### Task description
Give back the full material, exactly as it reads.
┏━━
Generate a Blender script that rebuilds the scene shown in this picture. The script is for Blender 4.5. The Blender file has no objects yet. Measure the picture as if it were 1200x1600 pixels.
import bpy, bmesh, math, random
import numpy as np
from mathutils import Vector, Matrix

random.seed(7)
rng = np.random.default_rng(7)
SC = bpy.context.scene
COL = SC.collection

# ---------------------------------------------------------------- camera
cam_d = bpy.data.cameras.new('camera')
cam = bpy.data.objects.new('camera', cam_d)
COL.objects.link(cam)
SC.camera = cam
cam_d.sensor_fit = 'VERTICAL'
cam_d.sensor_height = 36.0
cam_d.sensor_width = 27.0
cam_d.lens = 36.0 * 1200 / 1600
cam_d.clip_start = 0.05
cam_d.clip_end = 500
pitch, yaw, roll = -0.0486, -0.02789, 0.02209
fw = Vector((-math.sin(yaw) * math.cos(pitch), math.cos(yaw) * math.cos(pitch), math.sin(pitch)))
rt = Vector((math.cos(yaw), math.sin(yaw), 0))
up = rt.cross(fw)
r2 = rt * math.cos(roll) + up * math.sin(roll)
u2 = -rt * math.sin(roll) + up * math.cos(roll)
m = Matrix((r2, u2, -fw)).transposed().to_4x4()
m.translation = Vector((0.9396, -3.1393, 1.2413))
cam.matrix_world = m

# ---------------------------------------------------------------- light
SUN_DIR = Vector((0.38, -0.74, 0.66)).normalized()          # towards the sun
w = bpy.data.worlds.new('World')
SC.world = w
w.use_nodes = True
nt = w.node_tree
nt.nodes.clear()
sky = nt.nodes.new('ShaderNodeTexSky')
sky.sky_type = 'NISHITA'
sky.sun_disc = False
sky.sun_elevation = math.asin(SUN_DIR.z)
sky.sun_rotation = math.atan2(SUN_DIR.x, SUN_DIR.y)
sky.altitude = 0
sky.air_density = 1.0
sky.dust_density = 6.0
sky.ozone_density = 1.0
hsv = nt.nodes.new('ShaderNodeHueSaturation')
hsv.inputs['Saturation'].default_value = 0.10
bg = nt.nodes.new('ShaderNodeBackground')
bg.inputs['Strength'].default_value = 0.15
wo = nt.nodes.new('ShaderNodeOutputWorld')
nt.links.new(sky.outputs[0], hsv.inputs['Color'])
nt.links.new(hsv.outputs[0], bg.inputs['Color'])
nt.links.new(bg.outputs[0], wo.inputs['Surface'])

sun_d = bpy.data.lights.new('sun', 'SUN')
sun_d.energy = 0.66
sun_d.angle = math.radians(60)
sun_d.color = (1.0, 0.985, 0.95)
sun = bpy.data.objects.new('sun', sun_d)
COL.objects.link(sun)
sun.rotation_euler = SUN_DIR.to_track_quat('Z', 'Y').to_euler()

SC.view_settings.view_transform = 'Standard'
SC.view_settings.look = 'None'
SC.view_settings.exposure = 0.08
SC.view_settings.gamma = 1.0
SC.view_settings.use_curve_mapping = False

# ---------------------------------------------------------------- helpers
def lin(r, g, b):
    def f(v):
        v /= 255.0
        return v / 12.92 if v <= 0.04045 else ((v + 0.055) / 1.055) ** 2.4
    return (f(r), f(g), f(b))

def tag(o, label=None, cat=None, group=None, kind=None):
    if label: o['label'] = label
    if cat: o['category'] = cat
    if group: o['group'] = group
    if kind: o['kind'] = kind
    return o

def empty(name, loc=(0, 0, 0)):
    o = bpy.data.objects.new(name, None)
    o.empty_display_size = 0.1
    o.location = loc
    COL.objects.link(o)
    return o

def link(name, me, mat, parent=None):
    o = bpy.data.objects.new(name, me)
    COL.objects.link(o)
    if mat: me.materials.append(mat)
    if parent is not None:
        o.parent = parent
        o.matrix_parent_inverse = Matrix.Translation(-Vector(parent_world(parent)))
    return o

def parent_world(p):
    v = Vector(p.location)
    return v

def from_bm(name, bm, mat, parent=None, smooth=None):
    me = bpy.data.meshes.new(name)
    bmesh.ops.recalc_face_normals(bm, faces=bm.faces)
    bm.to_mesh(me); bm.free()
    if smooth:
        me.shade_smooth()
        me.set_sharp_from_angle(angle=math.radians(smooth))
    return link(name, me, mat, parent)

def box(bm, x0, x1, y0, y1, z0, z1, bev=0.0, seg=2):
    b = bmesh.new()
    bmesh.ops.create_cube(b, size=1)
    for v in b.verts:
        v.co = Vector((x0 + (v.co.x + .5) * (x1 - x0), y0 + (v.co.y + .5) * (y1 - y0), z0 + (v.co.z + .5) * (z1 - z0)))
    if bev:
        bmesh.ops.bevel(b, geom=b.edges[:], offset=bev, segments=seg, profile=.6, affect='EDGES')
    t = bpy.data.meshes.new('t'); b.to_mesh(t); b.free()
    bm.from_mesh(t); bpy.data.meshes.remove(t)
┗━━
### Reply
Generate a Blender script that rebuilds the scene shown in this picture. The script is for Blender 4.5. The Blender file has no objects yet. Measure the picture as if it were 1200x1600 pixels.
import bpy, bmesh, math, random
import numpy as np
from mathutils import Vector, Matrix

random.seed(7)
rng = np.random.default_rng(7)
SC = bpy.context.scene
COL = SC.collection

# ---------------------------------------------------------------- camera
cam_d = bpy.data.cameras.new('camera')
cam = bpy.data.objects.new('camera', cam_d)
COL.objects.link(cam)
SC.camera = cam
cam_d.sensor_fit = 'VERTICAL'
cam_d.sensor_height = 36.0
cam_d.sensor_width = 27.0
cam_d.lens = 36.0 * 1200 / 1600
cam_d.clip_start = 0.05
cam_d.clip_end = 500
pitch, yaw, roll = -0.0486, -0.02789, 0.02209
fw = Vector((-math.sin(yaw) * math.cos(pitch), math.cos(yaw) * math.cos(pitch), math.sin(pitch)))
rt = Vector((math.cos(yaw), math.sin(yaw), 0))
up = rt.cross(fw)
r2 = rt * math.cos(roll) + up * math.sin(roll)
u2 = -rt * math.sin(roll) + up * math.cos(roll)
m = Matrix((r2, u2, -fw)).transposed().to_4x4()
m.translation = Vector((0.9396, -3.1393, 1.2413))
cam.matrix_world = m

# ---------------------------------------------------------------- light
SUN_DIR = Vector((0.38, -0.74, 0.66)).normalized()          # towards the sun
w = bpy.data.worlds.new('World')
SC.world = w
w.use_nodes = True
nt = w.node_tree
nt.nodes.clear()
sky = nt.nodes.new('ShaderNodeTexSky')
sky.sky_type = 'NISHITA'
sky.sun_disc = False
sky.sun_elevation = math.asin(SUN_DIR.z)
sky.sun_rotation = math.atan2(SUN_DIR.x, SUN_DIR.y)
sky.altitude = 0
sky.air_density = 1.0
sky.dust_density = 6.0
sky.ozone_density = 1.0
hsv = nt.nodes.new('ShaderNodeHueSaturation')
hsv.inputs['Saturation'].default_value = 0.10
bg = nt.nodes.new('ShaderNodeBackground')
bg.inputs['Strength'].default_value = 0.15
wo = nt.nodes.new('ShaderNodeOutputWorld')
nt.links.new(sky.outputs[0], hsv.inputs['Color'])
nt.links.new(hsv.outputs[0], bg.inputs['Color'])
nt.links.new(bg.outputs[0], wo.inputs['Surface'])

sun_d = bpy.data.lights.new('sun', 'SUN')
sun_d.energy = 0.66
sun_d.angle = math.radians(60)
sun_d.color = (1.0, 0.985, 0.95)
sun = bpy.data.objects.new('sun', sun_d)
COL.objects.link(sun)
sun.rotation_euler = SUN_DIR.to_track_quat('Z', 'Y').to_euler()

SC.view_settings.view_transform = 'Standard'
SC.view_settings.look = 'None'
SC.view_settings.exposure = 0.08
SC.view_settings.gamma = 1.0
SC.view_settings.use_curve_mapping = False

# ---------------------------------------------------------------- helpers
def lin(r, g, b):
    def f(v):
        v /= 255.0
        return v / 12.92 if v <= 0.04045 else ((v + 0.055) / 1.055) ** 2.4
    return (f(r), f(g), f(b))

def tag(o, label=None, cat=None, group=None, kind=None):
    if label: o['label'] = label
    if cat: o['category'] = cat
    if group: o['group'] = group
    if kind: o['kind'] = kind
    return o

def empty(name, loc=(0, 0, 0)):
    o = bpy.data.objects.new(name, None)
    o.empty_display_size = 0.1
    o.location = loc
    COL.objects.link(o)
    return o

def link(name, me, mat, parent=None):
    o = bpy.data.objects.new(name, me)
    COL.objects.link(o)
    if mat: me.materials.append(mat)
    if parent is not None:
        o.parent = parent
        o.matrix_parent_inverse = Matrix.Translation(-Vector(parent_world(parent)))
    return o

def parent_world(p):
    v = Vector(p.location)
    return v

def from_bm(name, bm, mat, parent=None, smooth=None):
    me = bpy.data.meshes.new(name)
    bmesh.ops.recalc_face_normals(bm, faces=bm.faces)
    bm.to_mesh(me); bm.free()
    if smooth:
        me.shade_smooth()
        me.set_sharp_from_angle(angle=math.radians(smooth))
    return link(name, me, mat, parent)

def box(bm, x0, x1, y0, y1, z0, z1, bev=0.0, seg=2):
    b = bmesh.new()
    bmesh.ops.create_cube(b, size=1)
    for v in b.verts:
        v.co = Vector((x0 + (v.co.x + .5) * (x1 - x0), y0 + (v.co.y + .5) * (y1 - y0), z0 + (v.co.z + .5) * (z1 - z0)))
    if bev:
        bmesh.ops.bevel(b, geom=b.edges[:], offset=bev, segments=seg, profile=.6, affect='EDGES')
    t = bpy.data.meshes.new('t'); b.to_mesh(t); b.free()
    bm.from_mesh(t); bpy.data.meshes.remove(t)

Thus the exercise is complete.